仲介での売却が難しいのは、狭小地への需要の低さと、売却価格の安さからくる仲介手数料の安さです。しかし実際の取引事例で紹介したように、狭小地だから価格が安いとは限りません。不動産の売買価格は、それぞれの取引に応じた事情で変わります。

仲介においても、不動産買取と同様に不動産会社選びが重要なため、狭小地の仲介経験が多い不動産会社を選びたいところです。

また、大手の不動産会社よりも、むしろ地元密着型の不動産会社のほうが、地域の顧客を多く抱えて内情にも詳しいと考えられます。あまり常識にとらわれず、手広く相談してみるべきでしょう。

隣地の所有者と交渉

狭小地だけを持っていても用途は限定されますが、隣地の所有者が土地を広げたいと思っている可能性は十分にあります。増築用の敷地、家庭菜園やガーデニング、駐車場、物置用のスペースなど、狭小地が逆にちょうどよい広さとして使いやすいからです。

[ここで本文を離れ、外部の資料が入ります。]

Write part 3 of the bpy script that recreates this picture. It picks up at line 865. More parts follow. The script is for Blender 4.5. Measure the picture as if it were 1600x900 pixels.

また、隣地も狭小地ならお互いに困っているはずなので、自分の狭小地を買い取ってもらう交渉だけではなく、仲介で同時に売り出してみるか、先に隣地を買い取って全体を売り出す提案も魅力的ではないでしょうか。

いずれにしても、狭小地でなくなれば売りにくい理由はなくなります。発想を変えて隣地の所有者と交渉してみるのは、試す価値のある有力な方法です。